- _GIVEN INSTRUCTION_:
All lines from the one with "were 1600x1090 pixels." through the one with "cable('black_hose', 'thin black", and only those, are to be reproduced exactly, both ends included.

- _DATASET RECORDS_:

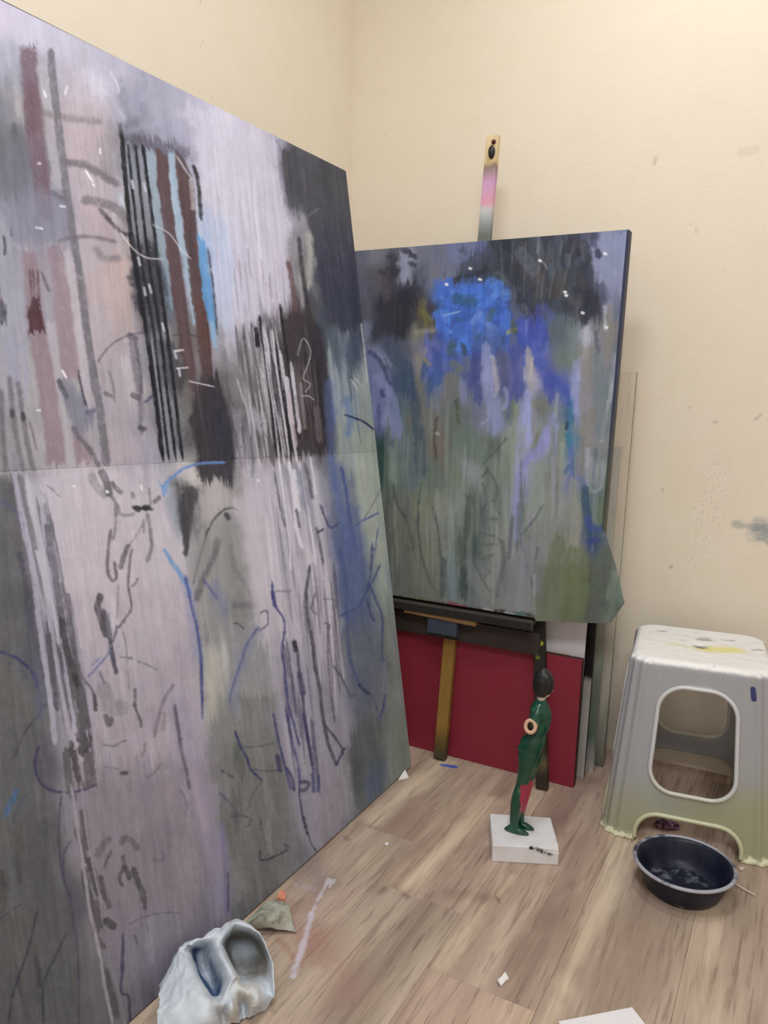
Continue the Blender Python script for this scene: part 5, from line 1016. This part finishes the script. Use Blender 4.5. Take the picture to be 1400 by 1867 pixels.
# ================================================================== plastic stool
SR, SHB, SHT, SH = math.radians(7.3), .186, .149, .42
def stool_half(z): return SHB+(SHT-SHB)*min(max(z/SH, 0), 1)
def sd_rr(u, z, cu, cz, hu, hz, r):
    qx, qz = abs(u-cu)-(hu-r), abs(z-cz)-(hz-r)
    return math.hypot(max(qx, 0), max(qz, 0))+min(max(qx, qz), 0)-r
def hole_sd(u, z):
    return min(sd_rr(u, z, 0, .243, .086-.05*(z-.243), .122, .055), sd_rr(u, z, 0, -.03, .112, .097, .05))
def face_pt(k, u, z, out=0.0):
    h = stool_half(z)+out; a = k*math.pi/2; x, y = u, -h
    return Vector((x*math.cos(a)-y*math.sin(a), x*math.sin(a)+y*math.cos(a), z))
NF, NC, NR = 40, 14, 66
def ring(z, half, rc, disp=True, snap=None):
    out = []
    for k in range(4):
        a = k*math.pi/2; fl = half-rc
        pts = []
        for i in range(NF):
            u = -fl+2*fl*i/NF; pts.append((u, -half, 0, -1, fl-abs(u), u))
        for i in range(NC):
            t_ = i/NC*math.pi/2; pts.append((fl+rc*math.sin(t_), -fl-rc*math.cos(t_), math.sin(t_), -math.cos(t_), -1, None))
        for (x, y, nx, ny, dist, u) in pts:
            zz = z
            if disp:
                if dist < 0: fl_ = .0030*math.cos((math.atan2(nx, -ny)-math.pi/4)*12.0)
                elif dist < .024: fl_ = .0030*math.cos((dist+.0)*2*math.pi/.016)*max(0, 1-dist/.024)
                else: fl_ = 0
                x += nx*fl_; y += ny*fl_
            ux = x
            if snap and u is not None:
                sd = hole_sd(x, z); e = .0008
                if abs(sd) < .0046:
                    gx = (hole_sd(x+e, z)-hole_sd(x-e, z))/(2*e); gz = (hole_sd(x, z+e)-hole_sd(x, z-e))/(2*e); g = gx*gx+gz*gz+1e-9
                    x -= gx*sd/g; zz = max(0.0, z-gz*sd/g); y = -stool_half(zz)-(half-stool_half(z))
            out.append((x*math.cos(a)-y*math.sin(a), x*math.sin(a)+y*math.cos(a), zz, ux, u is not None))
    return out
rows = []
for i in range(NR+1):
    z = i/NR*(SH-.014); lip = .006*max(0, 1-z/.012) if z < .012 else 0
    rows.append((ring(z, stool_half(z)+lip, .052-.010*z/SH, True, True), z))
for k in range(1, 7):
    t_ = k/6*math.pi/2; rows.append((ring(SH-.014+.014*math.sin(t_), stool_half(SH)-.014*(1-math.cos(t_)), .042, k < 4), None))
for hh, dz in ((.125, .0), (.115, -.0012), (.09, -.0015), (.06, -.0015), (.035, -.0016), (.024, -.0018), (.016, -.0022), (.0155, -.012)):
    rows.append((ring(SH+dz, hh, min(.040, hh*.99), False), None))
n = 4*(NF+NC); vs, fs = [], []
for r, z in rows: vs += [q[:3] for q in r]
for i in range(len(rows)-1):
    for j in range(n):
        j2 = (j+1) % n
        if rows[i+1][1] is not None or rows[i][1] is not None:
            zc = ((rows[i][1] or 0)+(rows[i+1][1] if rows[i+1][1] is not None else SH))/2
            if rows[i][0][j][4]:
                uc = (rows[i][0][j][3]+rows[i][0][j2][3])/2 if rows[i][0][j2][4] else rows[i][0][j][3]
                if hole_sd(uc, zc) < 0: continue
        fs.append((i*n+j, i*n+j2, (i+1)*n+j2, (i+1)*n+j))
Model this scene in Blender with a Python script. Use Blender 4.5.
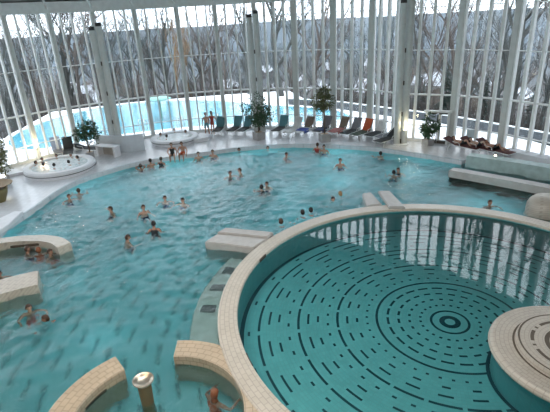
==
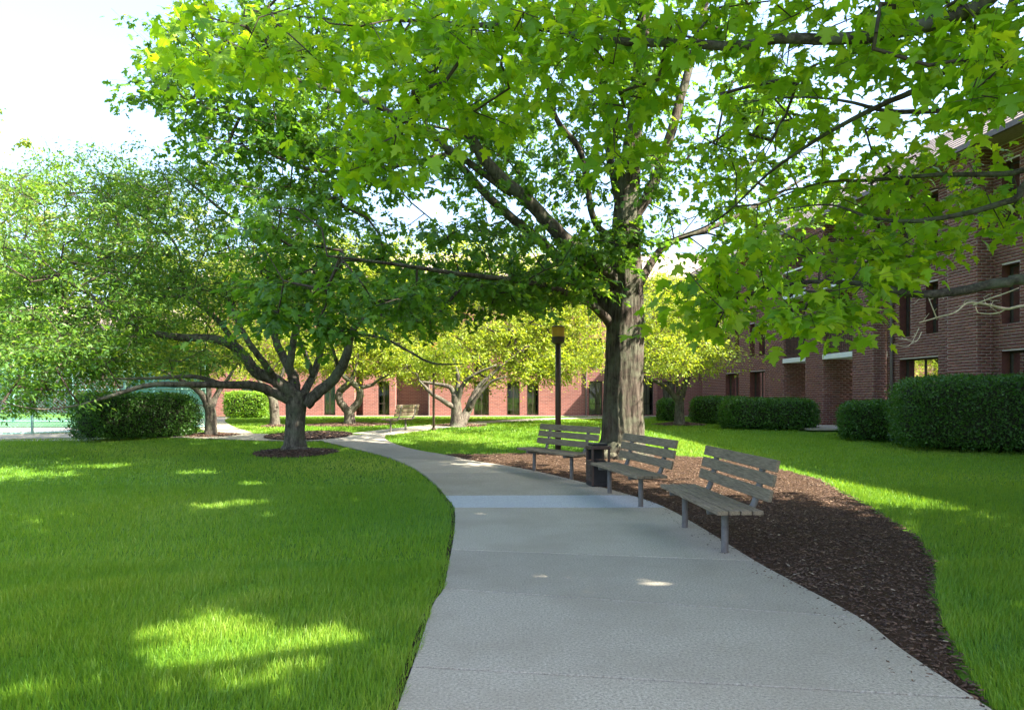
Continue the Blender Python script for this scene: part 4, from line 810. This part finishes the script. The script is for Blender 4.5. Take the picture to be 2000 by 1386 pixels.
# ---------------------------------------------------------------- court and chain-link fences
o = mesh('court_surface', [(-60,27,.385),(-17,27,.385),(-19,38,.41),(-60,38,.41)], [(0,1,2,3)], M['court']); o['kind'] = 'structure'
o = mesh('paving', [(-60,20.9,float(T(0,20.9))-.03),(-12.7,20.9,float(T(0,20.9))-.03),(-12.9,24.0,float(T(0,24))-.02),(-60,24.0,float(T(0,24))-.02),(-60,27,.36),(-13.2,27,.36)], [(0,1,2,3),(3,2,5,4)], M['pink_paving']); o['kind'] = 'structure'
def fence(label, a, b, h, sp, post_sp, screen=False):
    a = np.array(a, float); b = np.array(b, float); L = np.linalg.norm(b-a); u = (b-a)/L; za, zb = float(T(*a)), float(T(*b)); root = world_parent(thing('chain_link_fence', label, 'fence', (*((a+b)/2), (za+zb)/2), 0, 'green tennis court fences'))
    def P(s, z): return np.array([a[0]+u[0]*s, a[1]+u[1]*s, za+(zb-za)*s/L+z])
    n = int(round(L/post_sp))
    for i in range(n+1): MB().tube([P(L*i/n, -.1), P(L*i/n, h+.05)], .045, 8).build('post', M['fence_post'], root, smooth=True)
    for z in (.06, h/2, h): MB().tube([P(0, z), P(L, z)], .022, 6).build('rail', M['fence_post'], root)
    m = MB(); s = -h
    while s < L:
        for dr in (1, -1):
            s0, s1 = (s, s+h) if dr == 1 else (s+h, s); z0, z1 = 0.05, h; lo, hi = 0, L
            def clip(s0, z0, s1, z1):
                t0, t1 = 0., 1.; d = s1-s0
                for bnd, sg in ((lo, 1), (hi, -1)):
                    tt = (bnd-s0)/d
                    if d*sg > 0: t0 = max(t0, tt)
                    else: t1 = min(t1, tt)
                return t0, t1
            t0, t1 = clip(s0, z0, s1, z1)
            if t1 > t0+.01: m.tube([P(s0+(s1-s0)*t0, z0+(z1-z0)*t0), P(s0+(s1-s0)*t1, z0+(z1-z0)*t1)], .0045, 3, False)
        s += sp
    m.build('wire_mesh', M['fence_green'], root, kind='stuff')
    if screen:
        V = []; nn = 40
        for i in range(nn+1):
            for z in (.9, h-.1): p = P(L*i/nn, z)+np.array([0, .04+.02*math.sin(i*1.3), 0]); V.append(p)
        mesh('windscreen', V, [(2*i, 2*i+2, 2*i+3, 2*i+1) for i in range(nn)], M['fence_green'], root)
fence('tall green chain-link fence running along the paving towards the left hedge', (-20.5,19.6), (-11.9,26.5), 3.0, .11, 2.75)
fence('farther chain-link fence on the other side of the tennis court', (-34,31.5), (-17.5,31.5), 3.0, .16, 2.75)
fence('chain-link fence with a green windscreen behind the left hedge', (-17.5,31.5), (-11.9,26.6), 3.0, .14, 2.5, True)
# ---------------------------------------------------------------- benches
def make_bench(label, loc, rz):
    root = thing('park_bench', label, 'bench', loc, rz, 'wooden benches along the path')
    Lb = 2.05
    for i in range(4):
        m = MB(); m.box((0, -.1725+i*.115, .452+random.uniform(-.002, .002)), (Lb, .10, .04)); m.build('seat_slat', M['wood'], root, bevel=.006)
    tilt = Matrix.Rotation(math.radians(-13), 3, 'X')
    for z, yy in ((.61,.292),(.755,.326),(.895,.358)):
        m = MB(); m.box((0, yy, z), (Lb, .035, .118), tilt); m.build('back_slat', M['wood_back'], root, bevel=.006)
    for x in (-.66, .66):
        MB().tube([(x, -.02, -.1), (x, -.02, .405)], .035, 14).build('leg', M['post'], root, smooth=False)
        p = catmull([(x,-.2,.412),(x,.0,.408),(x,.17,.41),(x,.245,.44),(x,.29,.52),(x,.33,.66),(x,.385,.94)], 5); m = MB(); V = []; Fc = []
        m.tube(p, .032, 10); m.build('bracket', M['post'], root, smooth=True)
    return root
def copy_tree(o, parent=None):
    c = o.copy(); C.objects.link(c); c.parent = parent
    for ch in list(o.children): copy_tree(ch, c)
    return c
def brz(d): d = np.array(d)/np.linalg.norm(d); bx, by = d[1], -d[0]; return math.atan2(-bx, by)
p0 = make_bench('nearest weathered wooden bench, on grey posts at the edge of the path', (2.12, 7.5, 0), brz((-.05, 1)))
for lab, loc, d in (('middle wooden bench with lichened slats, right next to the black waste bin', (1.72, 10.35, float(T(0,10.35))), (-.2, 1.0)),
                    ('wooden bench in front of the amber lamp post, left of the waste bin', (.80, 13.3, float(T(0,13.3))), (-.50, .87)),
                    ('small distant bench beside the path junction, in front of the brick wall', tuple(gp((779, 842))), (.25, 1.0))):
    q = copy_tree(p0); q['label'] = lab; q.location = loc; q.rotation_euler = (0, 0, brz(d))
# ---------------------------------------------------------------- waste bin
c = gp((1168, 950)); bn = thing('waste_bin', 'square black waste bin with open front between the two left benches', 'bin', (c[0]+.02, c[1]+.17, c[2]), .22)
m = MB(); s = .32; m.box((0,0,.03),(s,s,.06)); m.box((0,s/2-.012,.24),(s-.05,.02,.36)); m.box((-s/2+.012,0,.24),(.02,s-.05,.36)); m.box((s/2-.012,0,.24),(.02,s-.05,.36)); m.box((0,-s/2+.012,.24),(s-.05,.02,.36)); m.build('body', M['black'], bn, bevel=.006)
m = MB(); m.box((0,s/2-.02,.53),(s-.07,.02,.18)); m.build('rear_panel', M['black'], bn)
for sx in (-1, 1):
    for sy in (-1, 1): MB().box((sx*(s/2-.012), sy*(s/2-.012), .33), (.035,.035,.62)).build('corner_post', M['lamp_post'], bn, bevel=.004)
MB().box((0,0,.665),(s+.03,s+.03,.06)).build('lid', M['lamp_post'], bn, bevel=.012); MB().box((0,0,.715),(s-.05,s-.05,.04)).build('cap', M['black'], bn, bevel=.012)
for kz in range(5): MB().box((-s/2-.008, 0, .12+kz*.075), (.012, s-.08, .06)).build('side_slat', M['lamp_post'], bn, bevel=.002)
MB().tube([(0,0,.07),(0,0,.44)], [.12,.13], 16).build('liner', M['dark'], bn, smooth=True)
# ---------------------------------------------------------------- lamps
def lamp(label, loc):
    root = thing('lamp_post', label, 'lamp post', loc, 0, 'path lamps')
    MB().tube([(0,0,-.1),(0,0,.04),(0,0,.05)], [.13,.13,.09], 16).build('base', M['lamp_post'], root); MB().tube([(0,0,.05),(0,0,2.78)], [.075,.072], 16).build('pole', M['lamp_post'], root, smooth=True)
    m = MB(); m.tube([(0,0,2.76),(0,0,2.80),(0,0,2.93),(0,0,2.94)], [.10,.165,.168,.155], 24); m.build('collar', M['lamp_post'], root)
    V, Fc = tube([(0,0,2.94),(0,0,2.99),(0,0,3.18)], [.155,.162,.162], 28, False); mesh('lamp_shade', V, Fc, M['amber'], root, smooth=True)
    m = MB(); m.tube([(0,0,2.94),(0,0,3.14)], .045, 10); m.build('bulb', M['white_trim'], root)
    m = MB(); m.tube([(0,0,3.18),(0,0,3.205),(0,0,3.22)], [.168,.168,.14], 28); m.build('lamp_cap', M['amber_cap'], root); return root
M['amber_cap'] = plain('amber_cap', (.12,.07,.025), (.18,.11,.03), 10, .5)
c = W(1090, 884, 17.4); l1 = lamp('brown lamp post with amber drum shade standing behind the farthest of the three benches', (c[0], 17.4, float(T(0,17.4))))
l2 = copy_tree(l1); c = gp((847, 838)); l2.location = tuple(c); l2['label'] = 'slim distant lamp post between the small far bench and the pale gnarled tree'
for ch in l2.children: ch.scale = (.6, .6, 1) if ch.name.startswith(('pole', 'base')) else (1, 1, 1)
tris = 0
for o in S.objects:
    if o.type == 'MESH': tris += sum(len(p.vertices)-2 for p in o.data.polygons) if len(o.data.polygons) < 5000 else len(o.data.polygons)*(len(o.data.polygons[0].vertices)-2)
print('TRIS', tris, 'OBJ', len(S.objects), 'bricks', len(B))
* * *
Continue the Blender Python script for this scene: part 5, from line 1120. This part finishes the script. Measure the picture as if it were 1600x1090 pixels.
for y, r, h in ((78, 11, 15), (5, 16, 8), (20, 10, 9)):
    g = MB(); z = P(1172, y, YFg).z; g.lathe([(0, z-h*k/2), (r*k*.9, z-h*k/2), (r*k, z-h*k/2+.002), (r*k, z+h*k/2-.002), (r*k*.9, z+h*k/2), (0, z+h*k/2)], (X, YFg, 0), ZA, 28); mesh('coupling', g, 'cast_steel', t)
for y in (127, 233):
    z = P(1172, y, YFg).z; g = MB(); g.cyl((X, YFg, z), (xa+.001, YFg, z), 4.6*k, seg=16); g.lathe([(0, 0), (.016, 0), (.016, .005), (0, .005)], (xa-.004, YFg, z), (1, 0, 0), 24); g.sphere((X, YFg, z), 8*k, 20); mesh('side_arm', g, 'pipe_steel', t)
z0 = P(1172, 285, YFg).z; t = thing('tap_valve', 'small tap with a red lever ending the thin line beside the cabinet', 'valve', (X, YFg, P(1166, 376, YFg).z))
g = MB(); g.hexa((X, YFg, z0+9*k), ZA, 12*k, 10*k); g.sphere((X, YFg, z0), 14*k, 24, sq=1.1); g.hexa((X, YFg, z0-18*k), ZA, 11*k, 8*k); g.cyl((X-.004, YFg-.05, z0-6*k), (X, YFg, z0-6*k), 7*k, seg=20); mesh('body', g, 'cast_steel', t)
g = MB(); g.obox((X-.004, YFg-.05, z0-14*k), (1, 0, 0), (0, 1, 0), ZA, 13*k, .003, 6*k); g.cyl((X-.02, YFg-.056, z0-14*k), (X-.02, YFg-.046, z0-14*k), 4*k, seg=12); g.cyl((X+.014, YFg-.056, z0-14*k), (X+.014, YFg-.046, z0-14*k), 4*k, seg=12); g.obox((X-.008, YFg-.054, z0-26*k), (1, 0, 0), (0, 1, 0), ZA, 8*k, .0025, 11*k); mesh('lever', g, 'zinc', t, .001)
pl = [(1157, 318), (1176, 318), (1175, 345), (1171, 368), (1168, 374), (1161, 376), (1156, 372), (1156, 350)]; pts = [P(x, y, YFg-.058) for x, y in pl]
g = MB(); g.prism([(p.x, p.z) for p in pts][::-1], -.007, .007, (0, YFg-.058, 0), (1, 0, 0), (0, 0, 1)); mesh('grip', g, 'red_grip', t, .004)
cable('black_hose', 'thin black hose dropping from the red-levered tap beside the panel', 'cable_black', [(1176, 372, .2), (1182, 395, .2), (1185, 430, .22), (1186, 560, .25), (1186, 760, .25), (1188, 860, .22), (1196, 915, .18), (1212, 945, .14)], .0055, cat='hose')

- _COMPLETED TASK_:
Continue the Blender Python script for this scene: part 5, from line 1120. This part finishes the script. Measure the picture as if it were 1600x1090 pixels.
for y, r, h in ((78, 11, 15), (5, 16, 8), (20, 10, 9)):
    g = MB(); z = P(1172, y, YFg).z; g.lathe([(0, z-h*k/2), (r*k*.9, z-h*k/2), (r*k, z-h*k/2+.002), (r*k, z+h*k/2-.002), (r*k*.9, z+h*k/2), (0, z+h*k/2)], (X, YFg, 0), ZA, 28); mesh('coupling', g, 'cast_steel', t)
for y in (127, 233):
    z = P(1172, y, YFg).z; g = MB(); g.cyl((X, YFg, z), (xa+.001, YFg, z), 4.6*k, seg=16); g.lathe([(0, 0), (.016, 0), (.016, .005), (0, .005)], (xa-.004, YFg, z), (1, 0, 0), 24); g.sphere((X, YFg, z), 8*k, 20); mesh('side_arm', g, 'pipe_steel', t)
z0 = P(1172, 285, YFg).z; t = thing('tap_valve', 'small tap with a red lever ending the thin line beside the cabinet', 'valve', (X, YFg, P(1166, 376, YFg).z))
g = MB(); g.hexa((X, YFg, z0+9*k), ZA, 12*k, 10*k); g.sphere((X, YFg, z0), 14*k, 24, sq=1.1); g.hexa((X, YFg, z0-18*k), ZA, 11*k, 8*k); g.cyl((X-.004, YFg-.05, z0-6*k), (X, YFg, z0-6*k), 7*k, seg=20); mesh('body', g, 'cast_steel', t)
g = MB(); g.obox((X-.004, YFg-.05, z0-14*k), (1, 0, 0), (0, 1, 0), ZA, 13*k, .003, 6*k); g.cyl((X-.02, YFg-.056, z0-14*k), (X-.02, YFg-.046, z0-14*k), 4*k, seg=12); g.cyl((X+.014, YFg-.056, z0-14*k), (X+.014, YFg-.046, z0-14*k), 4*k, seg=12); g.obox((X-.008, YFg-.054, z0-26*k), (1, 0, 0), (0, 1, 0), ZA, 8*k, .0025, 11*k); mesh('lever', g, 'zinc', t, .001)
pl = [(1157, 318), (1176, 318), (1175, 345), (1171, 368), (1168, 374), (1161, 376), (1156, 372), (1156, 350)]; pts = [P(x, y, YFg-.058) for x, y in pl]
g = MB(); g.prism([(p.x, p.z) for p in pts][::-1], -.007, .007, (0, YFg-.058, 0), (1, 0, 0), (0, 0, 1)); mesh('grip', g, 'red_grip', t, .004)
cable('black_hose', 'thin black hose dropping from the red-levered tap beside the panel', 'cable_black', [(1176, 372, .2), (1182, 395, .2), (1185, 430, .22), (1186, 560, .25), (1186, 760, .25), (1188, 860, .22), (1196, 915, .18), (1212, 945, .14)], .0055, cat='hose')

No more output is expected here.